● OBJECTIVE: Transcribe the full listing below exactly.

● COLLECTED DATA:
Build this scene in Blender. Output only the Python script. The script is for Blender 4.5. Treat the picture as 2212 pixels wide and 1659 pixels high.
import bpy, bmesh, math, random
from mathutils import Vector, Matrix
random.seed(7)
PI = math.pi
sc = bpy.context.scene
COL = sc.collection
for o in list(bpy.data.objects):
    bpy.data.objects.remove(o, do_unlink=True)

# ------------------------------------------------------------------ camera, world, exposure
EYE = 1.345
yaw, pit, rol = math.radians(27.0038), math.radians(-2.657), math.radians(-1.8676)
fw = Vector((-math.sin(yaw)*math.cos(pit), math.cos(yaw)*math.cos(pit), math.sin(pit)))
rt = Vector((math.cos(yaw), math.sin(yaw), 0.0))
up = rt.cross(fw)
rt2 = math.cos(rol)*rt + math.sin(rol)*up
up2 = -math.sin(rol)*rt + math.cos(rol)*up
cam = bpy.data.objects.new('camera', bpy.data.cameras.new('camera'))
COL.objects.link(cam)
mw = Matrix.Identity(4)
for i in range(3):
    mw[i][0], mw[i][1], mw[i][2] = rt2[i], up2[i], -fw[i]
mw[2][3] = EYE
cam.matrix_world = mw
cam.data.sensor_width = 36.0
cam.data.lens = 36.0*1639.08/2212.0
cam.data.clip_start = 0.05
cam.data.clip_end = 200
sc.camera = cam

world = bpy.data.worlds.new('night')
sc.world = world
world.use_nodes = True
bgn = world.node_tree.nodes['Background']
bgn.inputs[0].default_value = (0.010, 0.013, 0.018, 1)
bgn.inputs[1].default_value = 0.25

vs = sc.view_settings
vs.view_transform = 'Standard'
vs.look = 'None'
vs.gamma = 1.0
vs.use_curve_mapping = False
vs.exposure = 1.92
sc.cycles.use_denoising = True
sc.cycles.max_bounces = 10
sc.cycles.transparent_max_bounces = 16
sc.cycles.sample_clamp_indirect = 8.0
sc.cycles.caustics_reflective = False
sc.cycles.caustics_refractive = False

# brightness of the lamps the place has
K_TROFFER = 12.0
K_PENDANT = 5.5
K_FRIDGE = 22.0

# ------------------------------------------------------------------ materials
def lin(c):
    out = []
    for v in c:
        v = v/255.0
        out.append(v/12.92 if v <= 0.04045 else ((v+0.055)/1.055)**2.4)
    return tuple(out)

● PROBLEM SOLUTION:
Build this scene in Blender. Output only the Python script. The script is for Blender 4.5. Treat the picture as 2212 pixels wide and 1659 pixels high.
import bpy, bmesh, math, random
from mathutils import Vector, Matrix
random.seed(7)
PI = math.pi
sc = bpy.context.scene
COL = sc.collection
for o in list(bpy.data.objects):
    bpy.data.objects.remove(o, do_unlink=True)

# ------------------------------------------------------------------ camera, world, exposure
EYE = 1.345
yaw, pit, rol = math.radians(27.0038), math.radians(-2.657), math.radians(-1.8676)
fw = Vector((-math.sin(yaw)*math.cos(pit), math.cos(yaw)*math.cos(pit), math.sin(pit)))
rt = Vector((math.cos(yaw), math.sin(yaw), 0.0))
up = rt.cross(fw)
rt2 = math.cos(rol)*rt + math.sin(rol)*up
up2 = -math.sin(rol)*rt + math.cos(rol)*up
cam = bpy.data.objects.new('camera', bpy.data.cameras.new('camera'))
COL.objects.link(cam)
mw = Matrix.Identity(4)
for i in range(3):
    mw[i][0], mw[i][1], mw[i][2] = rt2[i], up2[i], -fw[i]
mw[2][3] = EYE
cam.matrix_world = mw
cam.data.sensor_width = 36.0
cam.data.lens = 36.0*1639.08/2212.0
cam.data.clip_start = 0.05
cam.data.clip_end = 200
sc.camera = cam

world = bpy.data.worlds.new('night')
sc.world = world
world.use_nodes = True
bgn = world.node_tree.nodes['Background']
bgn.inputs[0].default_value = (0.010, 0.013, 0.018, 1)
bgn.inputs[1].default_value = 0.25

vs = sc.view_settings
vs.view_transform = 'Standard'
vs.look = 'None'
vs.gamma = 1.0
vs.use_curve_mapping = False
vs.exposure = 1.92
sc.cycles.use_denoising = True
sc.cycles.max_bounces = 10
sc.cycles.transparent_max_bounces = 16
sc.cycles.sample_clamp_indirect = 8.0
sc.cycles.caustics_reflective = False
sc.cycles.caustics_refractive = False

# brightness of the lamps the place has
K_TROFFER = 12.0
K_PENDANT = 5.5
K_FRIDGE = 22.0

# ------------------------------------------------------------------ materials
def lin(c):
    out = []
    for v in c:
        v = v/255.0
        out.append(v/12.92 if v <= 0.04045 else ((v+0.055)/1.055)**2.4)
    return tuple(out)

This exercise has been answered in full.